MalwareTech Shellcode Challenge #2

Yesterday, MalwareTech posted two shellcode challenges. I spent some time going through the first challenge and wrote a walkthrough of it here. I recommend reading it first, as some of the code is similar. This write-up focuses on the second challenge using IDA Pro and Python.

Here is part 2 which follows on from shellcode1 (and turns up the heat a little).https://t.co/n26hPHyiaS
— MalwareTech (@MalwareTechBlog) May 24, 2018

Just like the first challenge, the ZIP archive shipped with a README and the binary. The README explains that the challenge should be solved statically—no debuggers—and that running the binary will output the MD5 hash of the flag.

Message box displaying the MD5 hash for challenge 2

Jumping into IDA, the start function looks similar to challenge one. Because I know the binary prints an MD5 hash via a message box, I scan near the bottom and see the decrypted flag ends up in var_28 before it is displayed.

IDA Pro screenshot highlighting var_28 being passed to MessageBox

Moving back to the top, the first thing the binary does is fill var_28 with junk data—even though we know it will eventually hold the decoded flag.

Assembly showing data being moved into var_28

Next it allocates heap space and pushes four items into the structure: LoadLibrary, GetProcAddress, var_28, and the integer 36.

Heap structure storing API pointers and data length

With the heap primed, the binary allocates executable memory, copies in a shellcode blob, and jumps to it—exactly like challenge one.

Assembly copying shellcode into executable memory and calling it

Stepping into the shellcode, things get more interesting. The blob is much larger and makes up the majority of the program's behavior. After breaking it apart, it falls into three sections: dynamic imports, file operations, and the decoder.

The dynamic import section lives at the top. It moves characters one by one into memory to form strings—a common trick to hide them from basic static analysis. Decoding them reveals msvcrt.dll, kernel32.dll, fopen, fread, fseek, fclose, GetModuleFileNameA, and the mode string rb. (In IDA, highlight each byte and press R to convert to ASCII.)
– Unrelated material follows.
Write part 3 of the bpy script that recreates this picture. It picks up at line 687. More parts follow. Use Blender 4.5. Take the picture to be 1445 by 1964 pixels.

Shellcode building API strings byte by byte

Once the strings are in place, the code moves LoadLibrary into ebp-4 and GetProcAddress into ebp-44. It repeatedly calls them to resolve each API needed for later file operations.

Shellcode resolving API addresses dynamically

With imports resolved, the second section handles file operations. It grabs a handle to the current binary (GetModuleFileNameA), opens the file (fopen), seeks to offset 0x4E (decimal 78) (fseek), reads the next 38 bytes into a buffer (fread), and then closes the handle (fclose).

Shellcode performing fopen, fseek, fread, and fclose

To see what lands in the buffer, I opened the binary in a hex editor, navigated to offset 78, and copied the following 38 bytes.

Hex editor view of the encoded flag bytes

Finally, the decoder loop iterates over the buffer, XORing each byte with the corresponding byte from var_28—the location that ultimately holds the plaintext flag.

Decoder loop XORing buffer bytes with var_28

At this point I know the encoded flag bytes and the XOR key. The remaining step is to recreate the loop in Python to reveal the flag.

flag_bytes = [0x00]  # replace with encoded flag bytes
key_bytes = [0x00]   # replace with buffer bytes

result = ""
for index in range(len(flag_bytes)):
    decoded = key_bytes[index] ^ flag_bytes[index]
    result += chr(decoded)

print(result)

After copying the bytes from var_28 and the buffer into the script, running it prints the flag.